Eclecticism shrinks even small worlds

We consider small world graphs as defined by Kleinberg (2000), i.e., graphs obtained from a d-dimensional mesh by adding links chosen at random according to the d-harmonic distribution. In these graphs, greedy routing performs in O(log ² n) expected number of steps. We introduce indirect-greedy routing. We show that giving O(log ² n) bits of topological awareness per node enables indirect-greedy routing to perform in O(log ^1+1/d n) expected number of steps in d-dimensional augmented meshes. We also show that, independently of the amount of topological awareness given to the nodes, indirect-greedy routing performs in Ω(log ^1+1/d n) expected number of steps.
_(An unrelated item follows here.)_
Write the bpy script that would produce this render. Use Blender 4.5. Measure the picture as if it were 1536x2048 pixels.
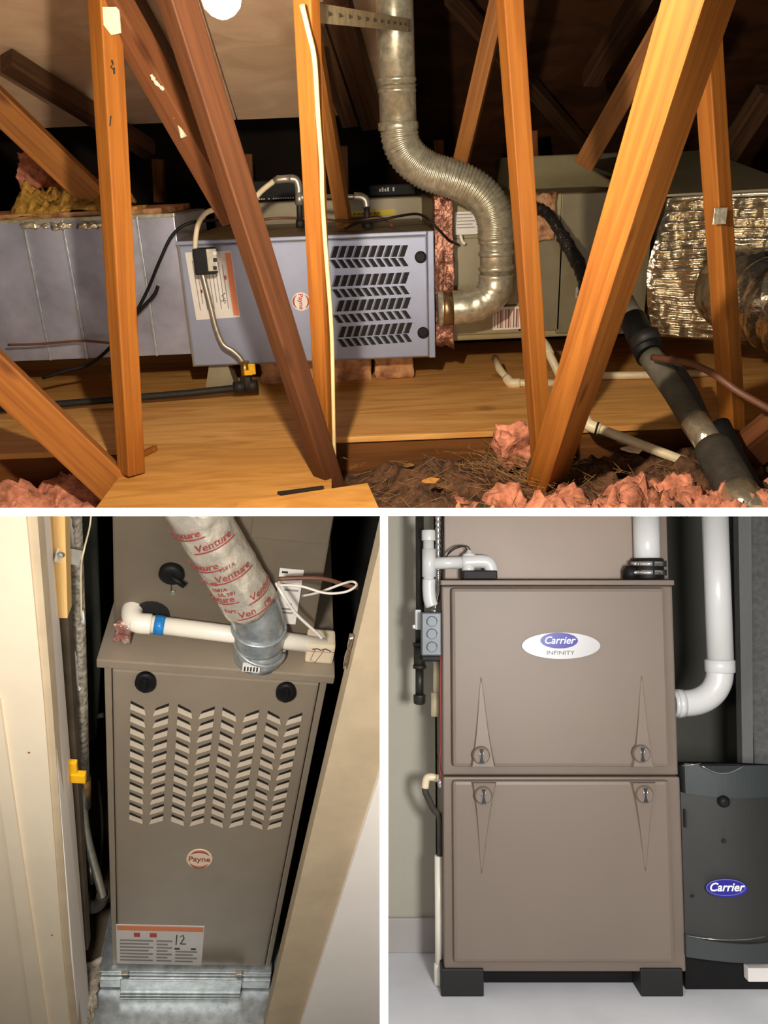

In particular, augmenting the topological awareness above this optimum of O(log ² n) bits would drastically decrease the performance of indirect-greedy routing. Our model demonstrates that the efficiency of indirect-greedy routing is sensitive to the “world’s dimension,” in the sense that high dimensional worlds enjoy faster greedy routing than low dimensional ones. This could not be observed in Kleinberg’s routing. In addition to bringing new light to Milgram’s experiment, our protocol presents several desirable properties. In particular, it is totally oblivious, i.e., there is no header modification along the path from the source to the target, and the routing decision depends only on the target, and on information stored locally at each node. A preliminary version of this paper appeared in the proceedings of the 23rd ACM Symposium on Principles of Distributed Computing (PODC), St. Johns, Newfoundland, Canada, July 25–28, 2004.